▶ _GOAL_: Extract the complete listing and repeat it word for word.

▶ _GIVEN RECORDS_:
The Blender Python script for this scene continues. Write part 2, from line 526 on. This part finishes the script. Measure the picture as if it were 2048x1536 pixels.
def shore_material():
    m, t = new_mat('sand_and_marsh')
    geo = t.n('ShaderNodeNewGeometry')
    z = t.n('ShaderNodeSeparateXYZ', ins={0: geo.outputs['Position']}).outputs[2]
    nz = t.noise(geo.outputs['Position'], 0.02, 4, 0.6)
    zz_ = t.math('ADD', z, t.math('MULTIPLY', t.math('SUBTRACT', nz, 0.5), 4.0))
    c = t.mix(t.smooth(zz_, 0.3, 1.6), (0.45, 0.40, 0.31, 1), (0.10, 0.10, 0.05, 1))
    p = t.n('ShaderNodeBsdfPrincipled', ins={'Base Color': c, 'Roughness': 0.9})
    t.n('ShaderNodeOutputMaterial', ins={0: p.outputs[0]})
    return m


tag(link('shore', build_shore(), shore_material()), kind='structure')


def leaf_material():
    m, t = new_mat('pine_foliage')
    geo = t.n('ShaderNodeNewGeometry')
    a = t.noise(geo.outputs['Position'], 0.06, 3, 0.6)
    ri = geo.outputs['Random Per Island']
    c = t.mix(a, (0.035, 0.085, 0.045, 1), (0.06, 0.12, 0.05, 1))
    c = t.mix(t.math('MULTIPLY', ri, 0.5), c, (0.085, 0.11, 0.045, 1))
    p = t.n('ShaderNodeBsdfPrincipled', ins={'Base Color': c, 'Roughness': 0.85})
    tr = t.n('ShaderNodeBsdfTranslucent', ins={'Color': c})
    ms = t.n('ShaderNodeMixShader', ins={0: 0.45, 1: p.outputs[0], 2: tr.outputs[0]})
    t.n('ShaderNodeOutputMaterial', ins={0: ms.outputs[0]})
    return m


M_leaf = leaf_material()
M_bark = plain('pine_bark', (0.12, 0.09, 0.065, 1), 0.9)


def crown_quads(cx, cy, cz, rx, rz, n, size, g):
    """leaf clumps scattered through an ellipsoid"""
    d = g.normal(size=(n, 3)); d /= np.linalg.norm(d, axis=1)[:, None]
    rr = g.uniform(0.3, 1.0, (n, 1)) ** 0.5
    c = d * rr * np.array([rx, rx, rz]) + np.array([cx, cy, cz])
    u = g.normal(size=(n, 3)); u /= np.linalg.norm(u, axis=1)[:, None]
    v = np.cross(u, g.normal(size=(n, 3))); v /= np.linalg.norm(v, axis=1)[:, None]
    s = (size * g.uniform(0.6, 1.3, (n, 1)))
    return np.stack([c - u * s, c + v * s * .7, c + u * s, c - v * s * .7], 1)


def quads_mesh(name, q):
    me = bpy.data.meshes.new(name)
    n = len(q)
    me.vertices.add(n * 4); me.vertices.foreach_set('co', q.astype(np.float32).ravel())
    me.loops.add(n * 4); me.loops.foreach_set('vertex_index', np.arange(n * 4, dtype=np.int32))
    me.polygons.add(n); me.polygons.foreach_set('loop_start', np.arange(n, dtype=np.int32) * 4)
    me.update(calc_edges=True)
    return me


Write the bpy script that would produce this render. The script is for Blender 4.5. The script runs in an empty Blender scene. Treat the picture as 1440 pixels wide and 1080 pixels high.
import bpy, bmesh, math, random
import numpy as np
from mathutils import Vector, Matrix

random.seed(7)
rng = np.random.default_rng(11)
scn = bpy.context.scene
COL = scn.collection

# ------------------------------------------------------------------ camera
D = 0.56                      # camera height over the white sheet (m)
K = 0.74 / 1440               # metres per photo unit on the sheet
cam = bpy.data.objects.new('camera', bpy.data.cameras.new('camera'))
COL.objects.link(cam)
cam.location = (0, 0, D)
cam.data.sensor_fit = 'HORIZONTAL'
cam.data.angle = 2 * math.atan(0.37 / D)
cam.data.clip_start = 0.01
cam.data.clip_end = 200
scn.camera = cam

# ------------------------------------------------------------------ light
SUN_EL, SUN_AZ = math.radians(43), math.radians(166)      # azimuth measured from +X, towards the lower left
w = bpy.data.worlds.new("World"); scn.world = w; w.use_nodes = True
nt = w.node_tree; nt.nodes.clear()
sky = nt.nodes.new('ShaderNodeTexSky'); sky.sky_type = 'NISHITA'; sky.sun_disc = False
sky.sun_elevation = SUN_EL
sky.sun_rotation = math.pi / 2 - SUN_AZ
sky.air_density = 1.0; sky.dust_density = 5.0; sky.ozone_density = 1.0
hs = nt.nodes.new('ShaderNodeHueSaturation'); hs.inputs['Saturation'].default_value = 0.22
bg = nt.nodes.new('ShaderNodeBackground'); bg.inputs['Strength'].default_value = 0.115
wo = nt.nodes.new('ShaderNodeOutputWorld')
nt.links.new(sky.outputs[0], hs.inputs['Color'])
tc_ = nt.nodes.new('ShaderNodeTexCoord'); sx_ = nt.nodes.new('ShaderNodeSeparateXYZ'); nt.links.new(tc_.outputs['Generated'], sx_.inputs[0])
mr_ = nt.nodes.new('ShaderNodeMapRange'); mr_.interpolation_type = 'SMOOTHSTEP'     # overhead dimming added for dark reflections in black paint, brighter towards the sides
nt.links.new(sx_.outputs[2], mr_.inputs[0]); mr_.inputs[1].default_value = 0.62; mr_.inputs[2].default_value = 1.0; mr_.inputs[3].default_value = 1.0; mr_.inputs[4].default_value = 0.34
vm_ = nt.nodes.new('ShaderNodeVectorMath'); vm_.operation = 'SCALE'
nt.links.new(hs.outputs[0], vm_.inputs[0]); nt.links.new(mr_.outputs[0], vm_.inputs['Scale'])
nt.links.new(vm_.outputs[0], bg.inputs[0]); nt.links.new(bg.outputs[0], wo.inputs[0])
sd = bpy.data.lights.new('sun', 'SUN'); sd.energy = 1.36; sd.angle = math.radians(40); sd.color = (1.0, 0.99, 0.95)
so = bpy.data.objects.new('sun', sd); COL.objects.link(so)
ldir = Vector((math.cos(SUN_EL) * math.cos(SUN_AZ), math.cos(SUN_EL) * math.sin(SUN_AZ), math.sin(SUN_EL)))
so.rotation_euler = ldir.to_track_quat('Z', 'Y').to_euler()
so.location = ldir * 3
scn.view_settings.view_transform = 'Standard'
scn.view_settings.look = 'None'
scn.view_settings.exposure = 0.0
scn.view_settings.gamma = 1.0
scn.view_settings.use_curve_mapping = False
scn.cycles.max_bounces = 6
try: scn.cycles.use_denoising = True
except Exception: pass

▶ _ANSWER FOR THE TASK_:
The Blender Python script for this scene continues. Write part 2, from line 526 on. This part finishes the script. Measure the picture as if it were 2048x1536 pixels.
def shore_material():
    m, t = new_mat('sand_and_marsh')
    geo = t.n('ShaderNodeNewGeometry')
    z = t.n('ShaderNodeSeparateXYZ', ins={0: geo.outputs['Position']}).outputs[2]
    nz = t.noise(geo.outputs['Position'], 0.02, 4, 0.6)
    zz_ = t.math('ADD', z, t.math('MULTIPLY', t.math('SUBTRACT', nz, 0.5), 4.0))
    c = t.mix(t.smooth(zz_, 0.3, 1.6), (0.45, 0.40, 0.31, 1), (0.10, 0.10, 0.05, 1))
    p = t.n('ShaderNodeBsdfPrincipled', ins={'Base Color': c, 'Roughness': 0.9})
    t.n('ShaderNodeOutputMaterial', ins={0: p.outputs[0]})
    return m


tag(link('shore', build_shore(), shore_material()), kind='structure')


def leaf_material():
    m, t = new_mat('pine_foliage')
    geo = t.n('ShaderNodeNewGeometry')
    a = t.noise(geo.outputs['Position'], 0.06, 3, 0.6)
    ri = geo.outputs['Random Per Island']
    c = t.mix(a, (0.035, 0.085, 0.045, 1), (0.06, 0.12, 0.05, 1))
    c = t.mix(t.math('MULTIPLY', ri, 0.5), c, (0.085, 0.11, 0.045, 1))
    p = t.n('ShaderNodeBsdfPrincipled', ins={'Base Color': c, 'Roughness': 0.85})
    tr = t.n('ShaderNodeBsdfTranslucent', ins={'Color': c})
    ms = t.n('ShaderNodeMixShader', ins={0: 0.45, 1: p.outputs[0], 2: tr.outputs[0]})
    t.n('ShaderNodeOutputMaterial', ins={0: ms.outputs[0]})
    return m


M_leaf = leaf_material()
M_bark = plain('pine_bark', (0.12, 0.09, 0.065, 1), 0.9)


def crown_quads(cx, cy, cz, rx, rz, n, size, g):
    """leaf clumps scattered through an ellipsoid"""
    d = g.normal(size=(n, 3)); d /= np.linalg.norm(d, axis=1)[:, None]
    rr = g.uniform(0.3, 1.0, (n, 1)) ** 0.5
    c = d * rr * np.array([rx, rx, rz]) + np.array([cx, cy, cz])
    u = g.normal(size=(n, 3)); u /= np.linalg.norm(u, axis=1)[:, None]
    v = np.cross(u, g.normal(size=(n, 3))); v /= np.linalg.norm(v, axis=1)[:, None]
    s = (size * g.uniform(0.6, 1.3, (n, 1)))
    return np.stack([c - u * s, c + v * s * .7, c + u * s, c - v * s * .7], 1)


def quads_mesh(name, q):
    me = bpy.data.meshes.new(name)
    n = len(q)
    me.vertices.add(n * 4); me.vertices.foreach_set('co', q.astype(np.float32).ravel())
    me.loops.add(n * 4); me.loops.foreach_set('vertex_index', np.arange(n * 4, dtype=np.int32))
    me.polygons.add(n); me.polygons.foreach_set('loop_start', np.arange(n, dtype=np.int32) * 4)
    me.update(calc_edges=True)
    return me


Write the bpy script that would produce this render. The script is for Blender 4.5. The script runs in an empty Blender scene. Treat the picture as 1440 pixels wide and 1080 pixels high.
import bpy, bmesh, math, random
import numpy as np
from mathutils import Vector, Matrix

random.seed(7)
rng = np.random.default_rng(11)
scn = bpy.context.scene
COL = scn.collection

# ------------------------------------------------------------------ camera
D = 0.56                      # camera height over the white sheet (m)
K = 0.74 / 1440               # metres per photo unit on the sheet
cam = bpy.data.objects.new('camera', bpy.data.cameras.new('camera'))
COL.objects.link(cam)
cam.location = (0, 0, D)
cam.data.sensor_fit = 'HORIZONTAL'
cam.data.angle = 2 * math.atan(0.37 / D)
cam.data.clip_start = 0.01
cam.data.clip_end = 200
scn.camera = cam

# ------------------------------------------------------------------ light
SUN_EL, SUN_AZ = math.radians(43), math.radians(166)      # azimuth measured from +X, towards the lower left
w = bpy.data.worlds.new("World"); scn.world = w; w.use_nodes = True
nt = w.node_tree; nt.nodes.clear()
sky = nt.nodes.new('ShaderNodeTexSky'); sky.sky_type = 'NISHITA'; sky.sun_disc = False
sky.sun_elevation = SUN_EL
sky.sun_rotation = math.pi / 2 - SUN_AZ
sky.air_density = 1.0; sky.dust_density = 5.0; sky.ozone_density = 1.0
hs = nt.nodes.new('ShaderNodeHueSaturation'); hs.inputs['Saturation'].default_value = 0.22
bg = nt.nodes.new('ShaderNodeBackground'); bg.inputs['Strength'].default_value = 0.115
wo = nt.nodes.new('ShaderNodeOutputWorld')
nt.links.new(sky.outputs[0], hs.inputs['Color'])
tc_ = nt.nodes.new('ShaderNodeTexCoord'); sx_ = nt.nodes.new('ShaderNodeSeparateXYZ'); nt.links.new(tc_.outputs['Generated'], sx_.inputs[0])
mr_ = nt.nodes.new('ShaderNodeMapRange'); mr_.interpolation_type = 'SMOOTHSTEP'     # overhead dimming added for dark reflections in black paint, brighter towards the sides
nt.links.new(sx_.outputs[2], mr_.inputs[0]); mr_.inputs[1].default_value = 0.62; mr_.inputs[2].default_value = 1.0; mr_.inputs[3].default_value = 1.0; mr_.inputs[4].default_value = 0.34
vm_ = nt.nodes.new('ShaderNodeVectorMath'); vm_.operation = 'SCALE'
nt.links.new(hs.outputs[0], vm_.inputs[0]); nt.links.new(mr_.outputs[0], vm_.inputs['Scale'])
nt.links.new(vm_.outputs[0], bg.inputs[0]); nt.links.new(bg.outputs[0], wo.inputs[0])
sd = bpy.data.lights.new('sun', 'SUN'); sd.energy = 1.36; sd.angle = math.radians(40); sd.color = (1.0, 0.99, 0.95)
so = bpy.data.objects.new('sun', sd); COL.objects.link(so)
ldir = Vector((math.cos(SUN_EL) * math.cos(SUN_AZ), math.cos(SUN_EL) * math.sin(SUN_AZ), math.sin(SUN_EL)))
so.rotation_euler = ldir.to_track_quat('Z', 'Y').to_euler()
so.location = ldir * 3
scn.view_settings.view_transform = 'Standard'
scn.view_settings.look = 'None'
scn.view_settings.exposure = 0.0
scn.view_settings.gamma = 1.0
scn.view_settings.use_curve_mapping = False
scn.cycles.max_bounces = 6
try: scn.cycles.use_denoising = True
except Exception: pass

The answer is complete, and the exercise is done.